◆ **PROBLEM REQUIREMENTS**: Would you print the records below from the first line through the line containing "C = scene.collection", skipping the pictures?

[Source data]
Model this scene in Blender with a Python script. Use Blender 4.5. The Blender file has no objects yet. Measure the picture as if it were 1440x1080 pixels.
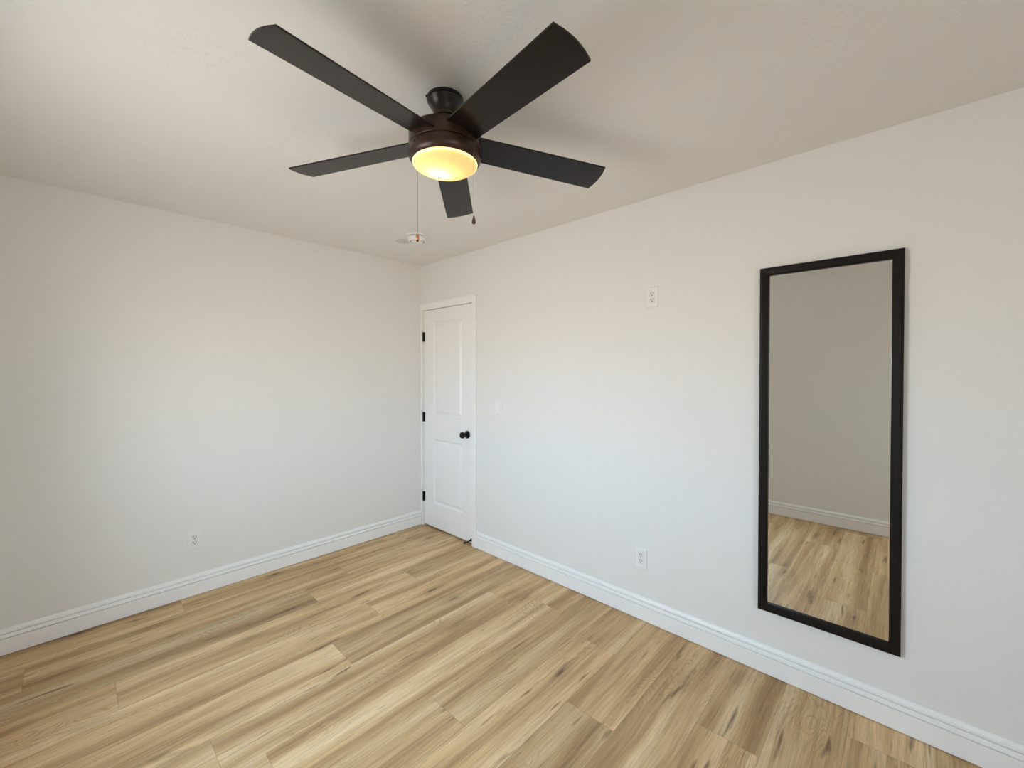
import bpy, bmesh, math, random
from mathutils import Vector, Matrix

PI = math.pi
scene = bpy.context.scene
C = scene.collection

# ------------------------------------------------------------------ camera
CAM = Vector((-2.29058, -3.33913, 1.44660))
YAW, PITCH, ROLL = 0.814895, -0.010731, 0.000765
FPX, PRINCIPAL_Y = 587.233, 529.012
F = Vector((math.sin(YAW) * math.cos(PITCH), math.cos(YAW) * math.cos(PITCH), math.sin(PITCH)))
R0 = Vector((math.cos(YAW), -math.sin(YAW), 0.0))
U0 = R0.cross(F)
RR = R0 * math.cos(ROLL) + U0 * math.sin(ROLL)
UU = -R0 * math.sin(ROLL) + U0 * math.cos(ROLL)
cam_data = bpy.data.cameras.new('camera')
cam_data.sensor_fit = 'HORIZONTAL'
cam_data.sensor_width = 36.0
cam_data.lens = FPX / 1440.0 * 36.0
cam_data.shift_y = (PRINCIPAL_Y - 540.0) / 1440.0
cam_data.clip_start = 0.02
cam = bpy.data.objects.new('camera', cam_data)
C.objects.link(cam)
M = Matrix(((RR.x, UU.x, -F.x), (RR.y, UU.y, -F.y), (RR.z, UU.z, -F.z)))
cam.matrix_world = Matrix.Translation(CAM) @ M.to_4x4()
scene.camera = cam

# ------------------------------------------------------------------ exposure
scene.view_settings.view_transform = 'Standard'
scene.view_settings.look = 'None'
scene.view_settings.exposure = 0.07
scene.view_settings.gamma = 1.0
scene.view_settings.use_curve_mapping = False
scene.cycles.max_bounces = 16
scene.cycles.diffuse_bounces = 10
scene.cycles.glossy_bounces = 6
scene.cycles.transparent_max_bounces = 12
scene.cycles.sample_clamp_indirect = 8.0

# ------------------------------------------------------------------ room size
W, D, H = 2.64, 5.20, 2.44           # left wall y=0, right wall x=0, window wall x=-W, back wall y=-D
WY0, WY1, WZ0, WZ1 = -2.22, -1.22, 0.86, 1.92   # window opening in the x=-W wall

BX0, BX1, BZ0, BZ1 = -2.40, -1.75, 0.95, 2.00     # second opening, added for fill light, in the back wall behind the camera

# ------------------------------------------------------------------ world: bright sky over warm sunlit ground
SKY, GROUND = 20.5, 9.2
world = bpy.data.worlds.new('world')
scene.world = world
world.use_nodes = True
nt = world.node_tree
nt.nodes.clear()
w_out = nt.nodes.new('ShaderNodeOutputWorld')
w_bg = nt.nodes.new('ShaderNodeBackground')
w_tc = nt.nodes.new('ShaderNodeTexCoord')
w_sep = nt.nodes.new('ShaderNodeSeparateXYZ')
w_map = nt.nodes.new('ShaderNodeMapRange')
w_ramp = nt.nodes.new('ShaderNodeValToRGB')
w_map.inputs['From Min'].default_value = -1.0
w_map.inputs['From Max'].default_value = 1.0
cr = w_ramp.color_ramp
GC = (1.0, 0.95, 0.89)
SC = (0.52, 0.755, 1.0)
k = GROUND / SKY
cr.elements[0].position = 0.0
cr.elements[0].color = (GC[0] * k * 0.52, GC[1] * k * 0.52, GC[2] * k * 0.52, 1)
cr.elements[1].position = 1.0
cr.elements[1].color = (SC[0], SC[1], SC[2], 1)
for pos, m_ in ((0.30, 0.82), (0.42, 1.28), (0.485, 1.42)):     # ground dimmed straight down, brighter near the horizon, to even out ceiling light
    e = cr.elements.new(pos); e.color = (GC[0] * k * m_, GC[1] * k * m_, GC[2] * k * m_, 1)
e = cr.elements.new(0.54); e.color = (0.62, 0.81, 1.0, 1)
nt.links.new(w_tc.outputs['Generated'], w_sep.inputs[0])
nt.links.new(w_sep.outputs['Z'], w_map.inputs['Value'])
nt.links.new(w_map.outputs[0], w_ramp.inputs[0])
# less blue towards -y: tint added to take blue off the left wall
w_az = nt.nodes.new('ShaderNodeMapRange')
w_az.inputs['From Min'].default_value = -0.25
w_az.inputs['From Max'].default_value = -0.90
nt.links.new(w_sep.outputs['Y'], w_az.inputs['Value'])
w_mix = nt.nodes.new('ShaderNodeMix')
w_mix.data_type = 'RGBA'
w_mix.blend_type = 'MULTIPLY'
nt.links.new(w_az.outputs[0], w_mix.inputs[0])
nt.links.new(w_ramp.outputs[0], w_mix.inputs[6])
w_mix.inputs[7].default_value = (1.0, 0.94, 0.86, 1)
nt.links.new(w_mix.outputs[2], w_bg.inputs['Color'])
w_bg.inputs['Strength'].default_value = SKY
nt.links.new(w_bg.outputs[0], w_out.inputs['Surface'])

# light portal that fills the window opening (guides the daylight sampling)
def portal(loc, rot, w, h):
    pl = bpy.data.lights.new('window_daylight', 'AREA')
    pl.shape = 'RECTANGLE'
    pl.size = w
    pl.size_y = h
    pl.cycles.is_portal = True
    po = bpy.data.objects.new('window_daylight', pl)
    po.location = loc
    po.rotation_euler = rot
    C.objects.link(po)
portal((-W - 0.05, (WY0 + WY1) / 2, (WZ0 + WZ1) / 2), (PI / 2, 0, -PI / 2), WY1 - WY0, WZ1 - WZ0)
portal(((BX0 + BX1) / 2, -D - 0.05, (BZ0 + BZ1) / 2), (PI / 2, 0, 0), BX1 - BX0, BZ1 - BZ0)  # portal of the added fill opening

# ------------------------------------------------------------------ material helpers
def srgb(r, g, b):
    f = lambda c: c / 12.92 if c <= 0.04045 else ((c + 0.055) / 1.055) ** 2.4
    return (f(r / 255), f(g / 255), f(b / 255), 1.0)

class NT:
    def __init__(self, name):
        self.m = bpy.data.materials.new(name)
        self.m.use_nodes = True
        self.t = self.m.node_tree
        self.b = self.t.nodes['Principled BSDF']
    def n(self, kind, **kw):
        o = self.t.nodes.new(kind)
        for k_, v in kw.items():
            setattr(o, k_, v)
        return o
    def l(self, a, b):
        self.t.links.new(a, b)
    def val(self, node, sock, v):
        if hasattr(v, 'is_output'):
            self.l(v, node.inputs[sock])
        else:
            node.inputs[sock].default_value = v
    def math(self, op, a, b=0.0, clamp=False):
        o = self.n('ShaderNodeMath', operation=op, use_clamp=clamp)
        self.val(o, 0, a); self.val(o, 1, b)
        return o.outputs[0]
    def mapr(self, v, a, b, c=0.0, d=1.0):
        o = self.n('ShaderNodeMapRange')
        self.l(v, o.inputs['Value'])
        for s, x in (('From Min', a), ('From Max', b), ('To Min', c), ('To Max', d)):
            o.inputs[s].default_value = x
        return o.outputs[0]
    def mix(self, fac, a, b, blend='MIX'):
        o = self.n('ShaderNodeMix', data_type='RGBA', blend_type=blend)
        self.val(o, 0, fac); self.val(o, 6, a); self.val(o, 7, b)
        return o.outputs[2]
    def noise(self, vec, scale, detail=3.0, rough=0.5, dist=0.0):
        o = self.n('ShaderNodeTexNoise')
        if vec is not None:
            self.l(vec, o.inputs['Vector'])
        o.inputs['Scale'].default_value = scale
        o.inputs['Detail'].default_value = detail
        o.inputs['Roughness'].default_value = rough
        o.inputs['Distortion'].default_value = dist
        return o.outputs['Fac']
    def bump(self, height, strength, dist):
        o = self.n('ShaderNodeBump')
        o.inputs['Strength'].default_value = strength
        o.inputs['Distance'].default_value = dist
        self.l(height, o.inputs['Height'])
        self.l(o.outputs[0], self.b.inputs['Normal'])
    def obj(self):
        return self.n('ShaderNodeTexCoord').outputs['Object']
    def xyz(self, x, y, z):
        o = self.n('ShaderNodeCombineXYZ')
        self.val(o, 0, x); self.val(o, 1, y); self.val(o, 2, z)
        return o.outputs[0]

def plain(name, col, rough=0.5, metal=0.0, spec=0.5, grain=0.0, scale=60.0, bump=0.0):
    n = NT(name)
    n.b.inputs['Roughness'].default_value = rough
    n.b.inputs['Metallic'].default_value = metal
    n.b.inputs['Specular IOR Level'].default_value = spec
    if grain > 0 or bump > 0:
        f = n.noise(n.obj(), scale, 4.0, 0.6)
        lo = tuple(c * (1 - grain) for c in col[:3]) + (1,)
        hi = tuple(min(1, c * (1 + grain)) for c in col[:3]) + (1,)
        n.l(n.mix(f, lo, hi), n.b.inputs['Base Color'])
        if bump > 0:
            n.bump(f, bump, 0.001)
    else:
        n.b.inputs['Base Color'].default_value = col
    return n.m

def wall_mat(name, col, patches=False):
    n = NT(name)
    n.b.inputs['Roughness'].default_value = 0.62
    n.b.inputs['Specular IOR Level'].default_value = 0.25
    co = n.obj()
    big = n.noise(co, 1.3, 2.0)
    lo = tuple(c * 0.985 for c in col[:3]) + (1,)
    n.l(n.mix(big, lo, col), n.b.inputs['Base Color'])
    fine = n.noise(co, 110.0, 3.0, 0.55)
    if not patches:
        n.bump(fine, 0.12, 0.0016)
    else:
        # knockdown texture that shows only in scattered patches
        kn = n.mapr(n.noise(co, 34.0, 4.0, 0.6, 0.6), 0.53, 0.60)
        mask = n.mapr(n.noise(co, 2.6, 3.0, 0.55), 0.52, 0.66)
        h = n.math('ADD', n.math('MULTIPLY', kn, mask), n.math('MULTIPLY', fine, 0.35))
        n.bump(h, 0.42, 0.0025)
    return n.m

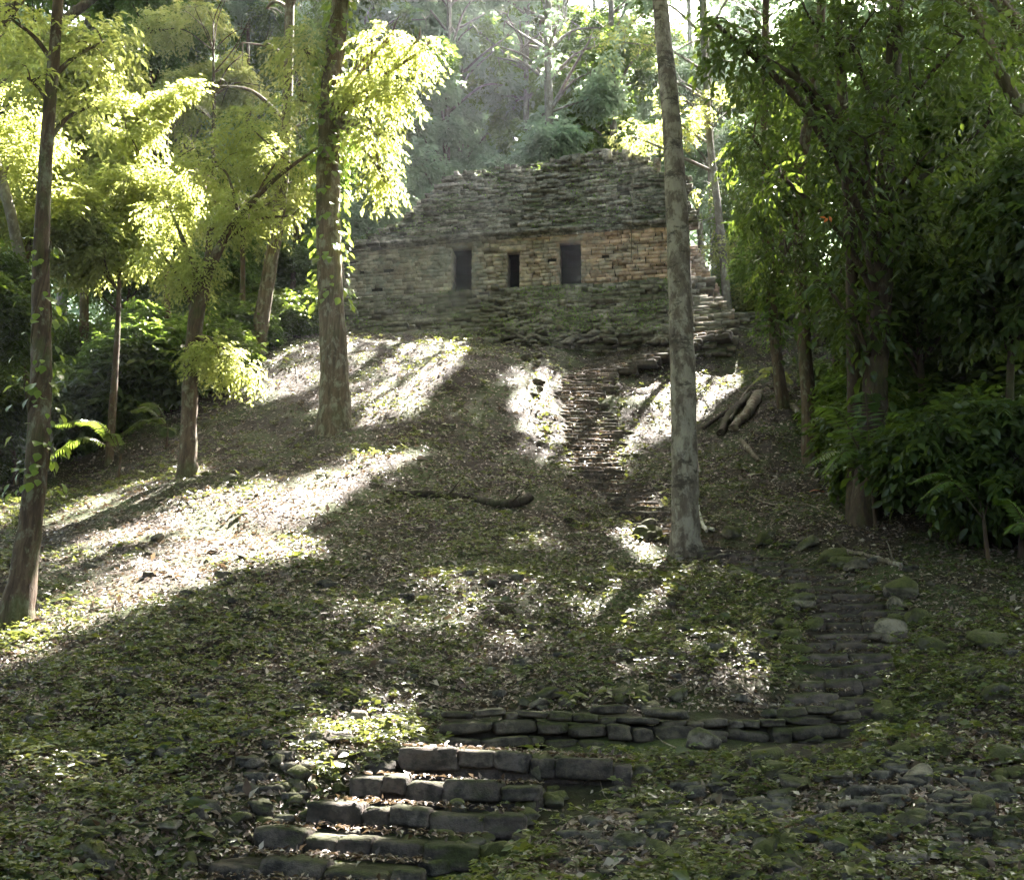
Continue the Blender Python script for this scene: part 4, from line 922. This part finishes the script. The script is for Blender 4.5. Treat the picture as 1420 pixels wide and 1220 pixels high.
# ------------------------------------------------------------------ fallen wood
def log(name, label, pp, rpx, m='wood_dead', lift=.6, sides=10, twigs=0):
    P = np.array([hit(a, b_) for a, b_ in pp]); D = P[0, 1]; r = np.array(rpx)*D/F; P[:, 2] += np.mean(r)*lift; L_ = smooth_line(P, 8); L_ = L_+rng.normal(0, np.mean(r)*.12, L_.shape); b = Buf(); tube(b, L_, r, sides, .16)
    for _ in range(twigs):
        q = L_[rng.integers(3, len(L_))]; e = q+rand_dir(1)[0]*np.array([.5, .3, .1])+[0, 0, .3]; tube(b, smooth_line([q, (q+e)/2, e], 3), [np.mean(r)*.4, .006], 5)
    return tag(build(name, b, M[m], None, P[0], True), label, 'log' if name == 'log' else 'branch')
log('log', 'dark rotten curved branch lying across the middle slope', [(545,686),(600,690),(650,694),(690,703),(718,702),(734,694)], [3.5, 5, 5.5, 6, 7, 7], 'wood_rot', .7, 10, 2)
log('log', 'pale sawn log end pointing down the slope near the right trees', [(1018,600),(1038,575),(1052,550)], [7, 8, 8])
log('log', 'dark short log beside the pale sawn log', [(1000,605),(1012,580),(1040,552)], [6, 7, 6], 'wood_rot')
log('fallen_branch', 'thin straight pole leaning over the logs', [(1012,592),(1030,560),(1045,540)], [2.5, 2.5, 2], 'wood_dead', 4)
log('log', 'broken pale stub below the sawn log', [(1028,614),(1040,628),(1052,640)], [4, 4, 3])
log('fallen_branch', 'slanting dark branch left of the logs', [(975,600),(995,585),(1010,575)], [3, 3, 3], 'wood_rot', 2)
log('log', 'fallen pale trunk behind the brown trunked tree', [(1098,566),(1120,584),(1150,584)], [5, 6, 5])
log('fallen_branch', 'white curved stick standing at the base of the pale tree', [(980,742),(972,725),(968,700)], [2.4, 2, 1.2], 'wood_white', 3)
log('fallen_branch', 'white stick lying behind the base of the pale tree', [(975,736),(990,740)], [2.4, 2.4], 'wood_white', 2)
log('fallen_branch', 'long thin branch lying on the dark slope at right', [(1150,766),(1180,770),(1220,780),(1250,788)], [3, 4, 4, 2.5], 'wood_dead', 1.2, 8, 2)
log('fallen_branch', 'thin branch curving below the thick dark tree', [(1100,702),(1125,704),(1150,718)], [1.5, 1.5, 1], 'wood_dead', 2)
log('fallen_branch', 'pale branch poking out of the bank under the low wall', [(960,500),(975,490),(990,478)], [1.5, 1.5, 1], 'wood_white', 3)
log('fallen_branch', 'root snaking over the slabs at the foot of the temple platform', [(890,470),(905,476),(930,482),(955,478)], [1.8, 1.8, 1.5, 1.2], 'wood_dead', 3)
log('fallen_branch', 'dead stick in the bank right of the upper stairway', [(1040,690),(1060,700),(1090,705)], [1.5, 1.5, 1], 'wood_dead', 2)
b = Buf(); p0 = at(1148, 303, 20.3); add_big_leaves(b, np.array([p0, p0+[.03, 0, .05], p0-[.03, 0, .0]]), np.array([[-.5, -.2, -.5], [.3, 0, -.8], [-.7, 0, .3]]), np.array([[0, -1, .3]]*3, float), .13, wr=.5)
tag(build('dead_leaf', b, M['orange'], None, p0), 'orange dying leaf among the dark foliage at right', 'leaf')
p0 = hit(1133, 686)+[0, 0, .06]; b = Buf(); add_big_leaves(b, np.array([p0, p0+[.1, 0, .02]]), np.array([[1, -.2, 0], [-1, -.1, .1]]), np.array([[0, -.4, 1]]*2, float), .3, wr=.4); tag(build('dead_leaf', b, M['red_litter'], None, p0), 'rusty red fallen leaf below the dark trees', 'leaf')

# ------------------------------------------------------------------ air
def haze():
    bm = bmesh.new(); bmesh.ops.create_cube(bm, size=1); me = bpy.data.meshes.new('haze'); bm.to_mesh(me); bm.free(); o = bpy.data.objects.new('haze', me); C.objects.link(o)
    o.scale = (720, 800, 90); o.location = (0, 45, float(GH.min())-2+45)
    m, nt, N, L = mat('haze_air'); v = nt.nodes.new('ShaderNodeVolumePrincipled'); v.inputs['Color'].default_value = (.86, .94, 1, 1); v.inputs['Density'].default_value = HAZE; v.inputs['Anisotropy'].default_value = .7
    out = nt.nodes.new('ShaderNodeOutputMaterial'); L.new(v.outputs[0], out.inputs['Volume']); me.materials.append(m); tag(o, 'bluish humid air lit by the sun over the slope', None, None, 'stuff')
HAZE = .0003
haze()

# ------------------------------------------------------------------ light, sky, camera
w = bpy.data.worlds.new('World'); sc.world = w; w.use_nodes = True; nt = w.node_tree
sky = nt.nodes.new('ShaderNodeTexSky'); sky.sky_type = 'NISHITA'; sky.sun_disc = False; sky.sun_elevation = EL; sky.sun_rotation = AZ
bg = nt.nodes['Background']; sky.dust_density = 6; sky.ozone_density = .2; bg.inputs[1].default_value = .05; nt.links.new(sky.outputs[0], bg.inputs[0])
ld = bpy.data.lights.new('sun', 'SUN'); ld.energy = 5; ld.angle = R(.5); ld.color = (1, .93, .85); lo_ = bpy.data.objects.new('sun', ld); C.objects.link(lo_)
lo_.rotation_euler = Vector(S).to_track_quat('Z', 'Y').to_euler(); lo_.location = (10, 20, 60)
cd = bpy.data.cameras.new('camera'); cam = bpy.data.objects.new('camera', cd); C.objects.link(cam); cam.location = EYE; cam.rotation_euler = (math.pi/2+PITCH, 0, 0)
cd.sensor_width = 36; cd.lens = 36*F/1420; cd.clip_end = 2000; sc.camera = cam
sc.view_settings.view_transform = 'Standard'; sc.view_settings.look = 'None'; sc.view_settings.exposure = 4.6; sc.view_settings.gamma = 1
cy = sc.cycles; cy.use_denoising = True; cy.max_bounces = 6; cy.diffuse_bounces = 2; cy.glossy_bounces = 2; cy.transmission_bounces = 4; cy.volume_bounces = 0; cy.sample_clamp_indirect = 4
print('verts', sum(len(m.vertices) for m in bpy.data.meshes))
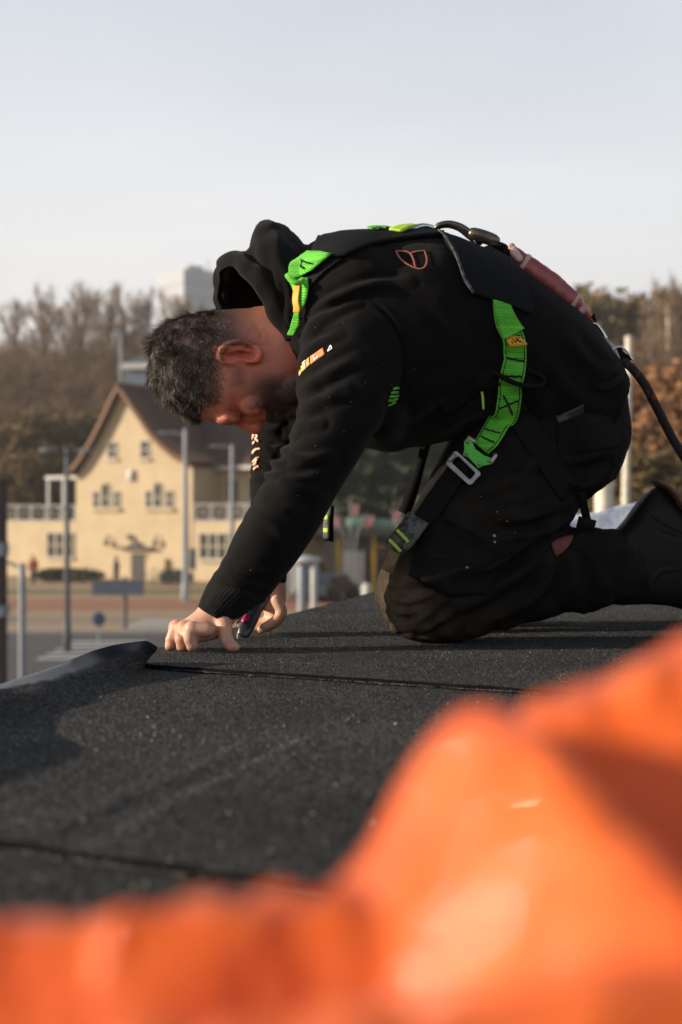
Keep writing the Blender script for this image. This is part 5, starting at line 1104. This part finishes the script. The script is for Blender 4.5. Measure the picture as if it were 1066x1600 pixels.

◆ **EXERCISE RESPONSE**:
Model this scene in Blender with a Python script. Use Blender 4.5. The Blender file has no objects yet. Measure the picture as if it were 1440x1080 pixels.
import bpy, bmesh, math, random
from mathutils import Vector, Matrix

PI = math.pi
scene = bpy.context.scene
C = scene.collection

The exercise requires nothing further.